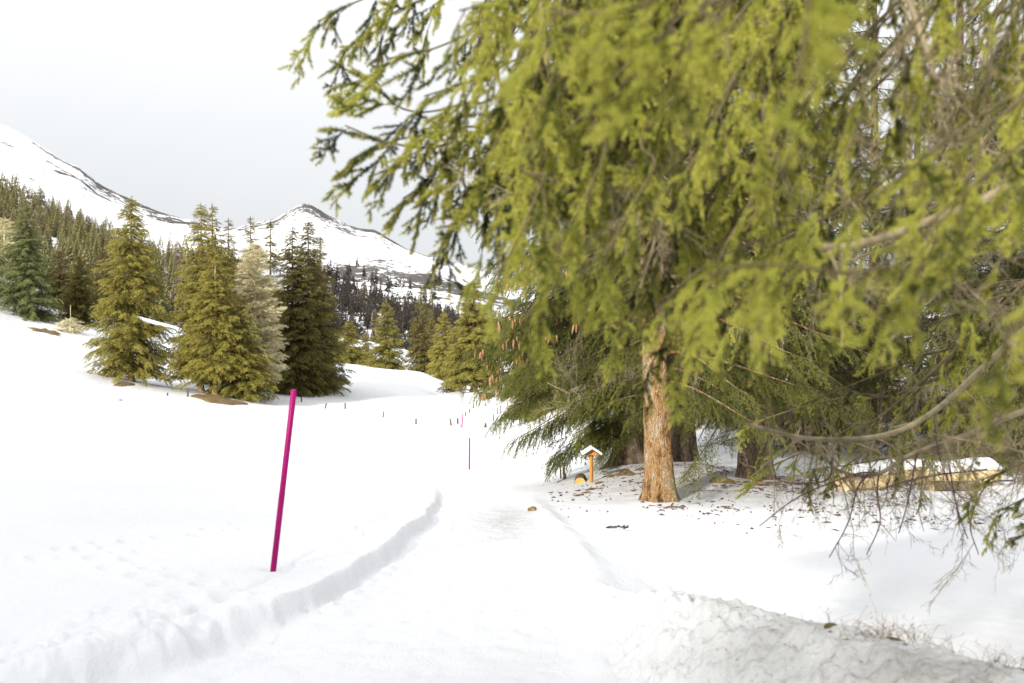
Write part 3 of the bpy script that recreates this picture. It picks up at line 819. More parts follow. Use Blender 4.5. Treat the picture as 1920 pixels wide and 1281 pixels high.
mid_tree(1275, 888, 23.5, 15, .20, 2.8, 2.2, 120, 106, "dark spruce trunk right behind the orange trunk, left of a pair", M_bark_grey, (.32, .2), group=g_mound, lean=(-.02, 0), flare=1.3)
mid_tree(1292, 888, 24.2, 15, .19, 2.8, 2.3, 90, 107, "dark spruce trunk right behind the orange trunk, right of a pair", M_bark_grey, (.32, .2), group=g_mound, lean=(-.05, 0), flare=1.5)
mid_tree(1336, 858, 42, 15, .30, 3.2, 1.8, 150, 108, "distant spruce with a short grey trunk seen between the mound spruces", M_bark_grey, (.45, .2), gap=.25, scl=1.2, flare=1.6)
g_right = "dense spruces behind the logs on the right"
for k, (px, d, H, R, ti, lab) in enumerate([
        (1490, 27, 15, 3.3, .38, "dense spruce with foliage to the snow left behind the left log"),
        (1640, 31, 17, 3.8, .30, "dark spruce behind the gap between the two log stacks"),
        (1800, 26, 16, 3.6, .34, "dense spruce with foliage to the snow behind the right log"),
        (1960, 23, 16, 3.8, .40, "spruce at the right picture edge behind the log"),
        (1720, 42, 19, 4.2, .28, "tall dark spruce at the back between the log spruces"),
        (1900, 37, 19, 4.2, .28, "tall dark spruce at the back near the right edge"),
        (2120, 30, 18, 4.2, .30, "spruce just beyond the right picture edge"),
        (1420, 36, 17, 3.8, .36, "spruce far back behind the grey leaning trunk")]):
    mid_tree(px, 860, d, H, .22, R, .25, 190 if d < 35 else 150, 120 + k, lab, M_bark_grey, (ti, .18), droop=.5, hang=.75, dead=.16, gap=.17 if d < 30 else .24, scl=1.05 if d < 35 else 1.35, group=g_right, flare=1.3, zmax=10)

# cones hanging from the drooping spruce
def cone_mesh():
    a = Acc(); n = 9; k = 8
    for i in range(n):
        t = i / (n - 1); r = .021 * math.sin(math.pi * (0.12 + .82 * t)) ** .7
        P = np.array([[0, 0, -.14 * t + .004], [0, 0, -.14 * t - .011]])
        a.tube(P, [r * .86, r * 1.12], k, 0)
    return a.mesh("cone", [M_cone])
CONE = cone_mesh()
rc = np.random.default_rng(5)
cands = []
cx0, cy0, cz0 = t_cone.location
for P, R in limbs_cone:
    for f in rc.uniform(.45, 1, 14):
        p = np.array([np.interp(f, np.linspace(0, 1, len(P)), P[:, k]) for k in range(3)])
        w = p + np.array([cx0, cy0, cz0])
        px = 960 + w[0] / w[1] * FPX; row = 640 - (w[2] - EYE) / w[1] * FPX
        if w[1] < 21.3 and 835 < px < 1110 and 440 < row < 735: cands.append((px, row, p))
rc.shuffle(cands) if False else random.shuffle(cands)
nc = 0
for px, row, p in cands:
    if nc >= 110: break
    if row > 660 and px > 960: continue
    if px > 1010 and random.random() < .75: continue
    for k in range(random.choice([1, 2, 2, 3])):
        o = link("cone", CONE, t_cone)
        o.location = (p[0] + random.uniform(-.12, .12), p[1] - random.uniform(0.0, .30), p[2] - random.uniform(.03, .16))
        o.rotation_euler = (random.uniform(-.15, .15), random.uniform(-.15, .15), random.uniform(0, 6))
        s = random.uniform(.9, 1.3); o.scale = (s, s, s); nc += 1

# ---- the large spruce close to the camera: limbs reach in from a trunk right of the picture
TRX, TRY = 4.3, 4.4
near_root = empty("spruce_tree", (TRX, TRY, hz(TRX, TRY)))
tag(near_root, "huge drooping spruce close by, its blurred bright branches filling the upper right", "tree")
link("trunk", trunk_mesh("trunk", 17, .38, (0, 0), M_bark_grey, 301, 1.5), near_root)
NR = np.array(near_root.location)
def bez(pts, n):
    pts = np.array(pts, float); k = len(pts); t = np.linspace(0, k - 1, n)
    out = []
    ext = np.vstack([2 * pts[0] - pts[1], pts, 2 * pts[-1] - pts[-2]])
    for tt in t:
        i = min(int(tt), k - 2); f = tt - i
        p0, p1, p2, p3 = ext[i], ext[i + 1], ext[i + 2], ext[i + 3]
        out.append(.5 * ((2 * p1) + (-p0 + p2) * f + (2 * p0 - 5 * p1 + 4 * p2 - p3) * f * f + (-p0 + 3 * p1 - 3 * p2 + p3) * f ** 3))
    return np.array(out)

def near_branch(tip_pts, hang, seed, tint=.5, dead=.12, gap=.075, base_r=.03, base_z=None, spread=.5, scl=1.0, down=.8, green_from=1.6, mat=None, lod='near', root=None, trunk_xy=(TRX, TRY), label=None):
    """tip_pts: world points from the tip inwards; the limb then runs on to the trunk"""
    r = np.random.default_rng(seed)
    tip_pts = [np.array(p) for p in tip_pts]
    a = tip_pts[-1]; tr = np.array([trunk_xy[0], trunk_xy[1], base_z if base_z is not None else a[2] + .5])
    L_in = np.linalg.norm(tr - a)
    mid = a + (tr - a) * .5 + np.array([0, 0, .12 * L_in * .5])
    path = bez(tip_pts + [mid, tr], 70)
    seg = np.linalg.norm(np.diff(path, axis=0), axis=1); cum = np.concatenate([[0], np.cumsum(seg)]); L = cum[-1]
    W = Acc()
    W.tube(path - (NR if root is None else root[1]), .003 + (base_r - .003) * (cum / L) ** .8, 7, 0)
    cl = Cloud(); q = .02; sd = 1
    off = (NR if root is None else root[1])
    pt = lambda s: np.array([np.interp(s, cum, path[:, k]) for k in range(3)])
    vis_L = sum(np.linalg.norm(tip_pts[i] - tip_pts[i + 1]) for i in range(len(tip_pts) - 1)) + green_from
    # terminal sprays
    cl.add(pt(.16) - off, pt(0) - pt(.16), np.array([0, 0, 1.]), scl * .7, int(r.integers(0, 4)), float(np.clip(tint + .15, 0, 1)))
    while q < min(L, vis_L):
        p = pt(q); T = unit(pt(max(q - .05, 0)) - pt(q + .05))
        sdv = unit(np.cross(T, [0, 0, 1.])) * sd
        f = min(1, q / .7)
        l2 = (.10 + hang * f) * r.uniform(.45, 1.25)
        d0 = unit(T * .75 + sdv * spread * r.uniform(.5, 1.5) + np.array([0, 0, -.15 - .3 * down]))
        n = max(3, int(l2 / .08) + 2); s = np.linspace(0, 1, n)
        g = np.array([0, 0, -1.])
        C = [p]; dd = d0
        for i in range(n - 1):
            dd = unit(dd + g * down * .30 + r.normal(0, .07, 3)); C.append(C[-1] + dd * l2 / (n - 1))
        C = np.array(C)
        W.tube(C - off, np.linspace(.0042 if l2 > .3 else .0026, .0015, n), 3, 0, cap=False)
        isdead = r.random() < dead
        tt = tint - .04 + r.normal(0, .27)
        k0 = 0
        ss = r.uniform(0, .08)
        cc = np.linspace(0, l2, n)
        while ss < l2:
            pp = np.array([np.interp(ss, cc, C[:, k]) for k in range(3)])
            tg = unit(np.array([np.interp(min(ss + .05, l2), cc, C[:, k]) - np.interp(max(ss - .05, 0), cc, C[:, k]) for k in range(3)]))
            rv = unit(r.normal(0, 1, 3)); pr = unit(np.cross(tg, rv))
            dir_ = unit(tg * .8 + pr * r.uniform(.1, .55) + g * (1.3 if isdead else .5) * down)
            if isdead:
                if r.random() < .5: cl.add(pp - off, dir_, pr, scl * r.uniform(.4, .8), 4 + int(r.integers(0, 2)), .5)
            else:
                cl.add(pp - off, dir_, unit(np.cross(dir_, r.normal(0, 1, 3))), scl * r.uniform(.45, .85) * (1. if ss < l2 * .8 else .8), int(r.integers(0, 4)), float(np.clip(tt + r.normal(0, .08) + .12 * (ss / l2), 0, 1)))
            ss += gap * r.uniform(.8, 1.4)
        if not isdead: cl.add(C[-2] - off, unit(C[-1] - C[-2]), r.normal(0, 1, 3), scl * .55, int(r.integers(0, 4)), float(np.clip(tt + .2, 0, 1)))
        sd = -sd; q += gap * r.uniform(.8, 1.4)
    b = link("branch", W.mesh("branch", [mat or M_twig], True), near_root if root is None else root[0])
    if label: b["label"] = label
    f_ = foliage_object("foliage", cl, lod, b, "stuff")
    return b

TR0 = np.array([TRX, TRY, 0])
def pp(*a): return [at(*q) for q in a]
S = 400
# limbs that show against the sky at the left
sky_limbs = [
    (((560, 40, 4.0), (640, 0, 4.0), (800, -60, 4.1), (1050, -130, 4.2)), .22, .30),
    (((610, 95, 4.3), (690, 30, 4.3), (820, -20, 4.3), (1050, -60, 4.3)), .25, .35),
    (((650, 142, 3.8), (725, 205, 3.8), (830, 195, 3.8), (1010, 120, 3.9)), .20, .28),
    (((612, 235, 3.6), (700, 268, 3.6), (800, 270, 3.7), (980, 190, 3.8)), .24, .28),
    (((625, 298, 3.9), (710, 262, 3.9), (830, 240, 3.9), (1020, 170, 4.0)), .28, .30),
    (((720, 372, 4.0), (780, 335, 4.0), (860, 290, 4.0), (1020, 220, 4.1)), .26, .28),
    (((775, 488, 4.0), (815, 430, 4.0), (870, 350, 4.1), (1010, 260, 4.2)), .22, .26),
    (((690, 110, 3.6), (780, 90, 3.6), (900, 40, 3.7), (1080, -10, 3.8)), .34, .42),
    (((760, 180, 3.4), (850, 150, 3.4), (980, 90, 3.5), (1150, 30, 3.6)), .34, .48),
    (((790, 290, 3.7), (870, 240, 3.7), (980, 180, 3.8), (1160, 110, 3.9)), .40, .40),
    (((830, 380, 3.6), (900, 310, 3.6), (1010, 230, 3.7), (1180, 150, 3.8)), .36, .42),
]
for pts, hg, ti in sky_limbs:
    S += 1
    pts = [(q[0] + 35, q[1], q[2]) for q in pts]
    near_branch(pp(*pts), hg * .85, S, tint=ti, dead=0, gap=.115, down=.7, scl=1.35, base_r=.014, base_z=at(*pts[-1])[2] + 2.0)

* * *

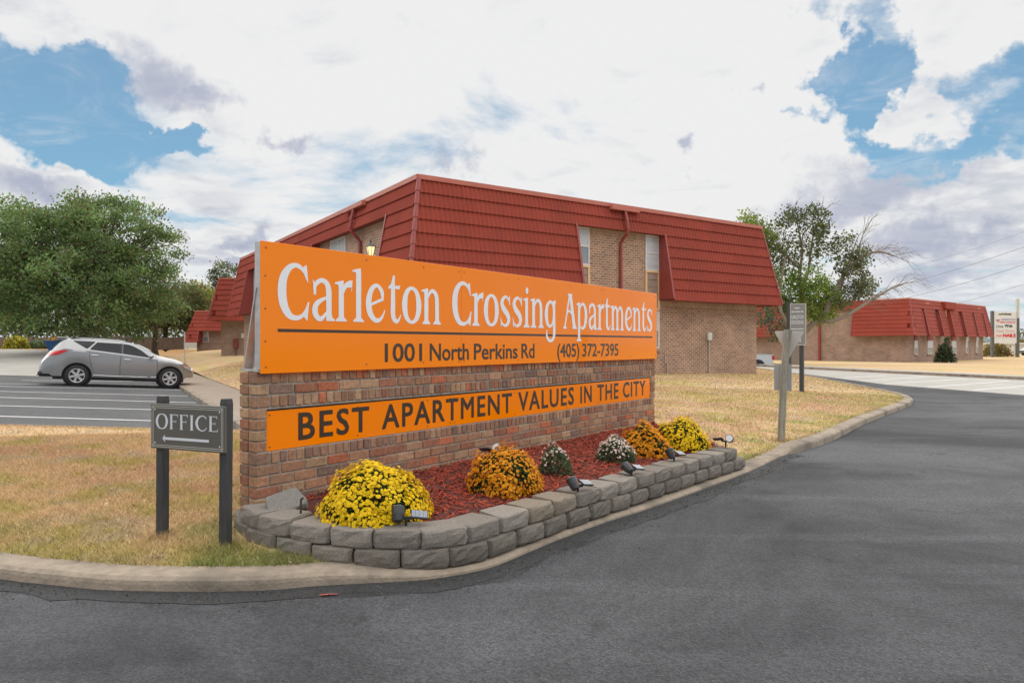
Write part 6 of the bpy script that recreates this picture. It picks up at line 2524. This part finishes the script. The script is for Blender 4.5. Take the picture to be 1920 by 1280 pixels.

* * *

Do this: Only the lines from the one with "Write part 3" up to the one with "mid_tree(px, 860, d, H, .22, R, .25, 190" should be repeated, both included, exactly as they appear.

Written answer:
Write part 3 of the bpy script that recreates this picture. It picks up at line 819. More parts follow. Use Blender 4.5. Treat the picture as 1920 pixels wide and 1281 pixels high.
mid_tree(1275, 888, 23.5, 15, .20, 2.8, 2.2, 120, 106, "dark spruce trunk right behind the orange trunk, left of a pair", M_bark_grey, (.32, .2), group=g_mound, lean=(-.02, 0), flare=1.3)
mid_tree(1292, 888, 24.2, 15, .19, 2.8, 2.3, 90, 107, "dark spruce trunk right behind the orange trunk, right of a pair", M_bark_grey, (.32, .2), group=g_mound, lean=(-.05, 0), flare=1.5)
mid_tree(1336, 858, 42, 15, .30, 3.2, 1.8, 150, 108, "distant spruce with a short grey trunk seen between the mound spruces", M_bark_grey, (.45, .2), gap=.25, scl=1.2, flare=1.6)
g_right = "dense spruces behind the logs on the right"
for k, (px, d, H, R, ti, lab) in enumerate([
        (1490, 27, 15, 3.3, .38, "dense spruce with foliage to the snow left behind the left log"),
        (1640, 31, 17, 3.8, .30, "dark spruce behind the gap between the two log stacks"),
        (1800, 26, 16, 3.6, .34, "dense spruce with foliage to the snow behind the right log"),
        (1960, 23, 16, 3.8, .40, "spruce at the right picture edge behind the log"),
        (1720, 42, 19, 4.2, .28, "tall dark spruce at the back between the log spruces"),
        (1900, 37, 19, 4.2, .28, "tall dark spruce at the back near the right edge"),
        (2120, 30, 18, 4.2, .30, "spruce just beyond the right picture edge"),
        (1420, 36, 17, 3.8, .36, "spruce far back behind the grey leaning trunk")]):
    mid_tree(px, 860, d, H, .22, R, .25, 190 if d < 35 else 150, 120 + k, lab, M_bark_grey, (ti, .18), droop=.5, hang=.75, dead=.16, gap=.17 if d < 30 else .24, scl=1.05 if d < 35 else 1.35, group=g_right, flare=1.3, zmax=10)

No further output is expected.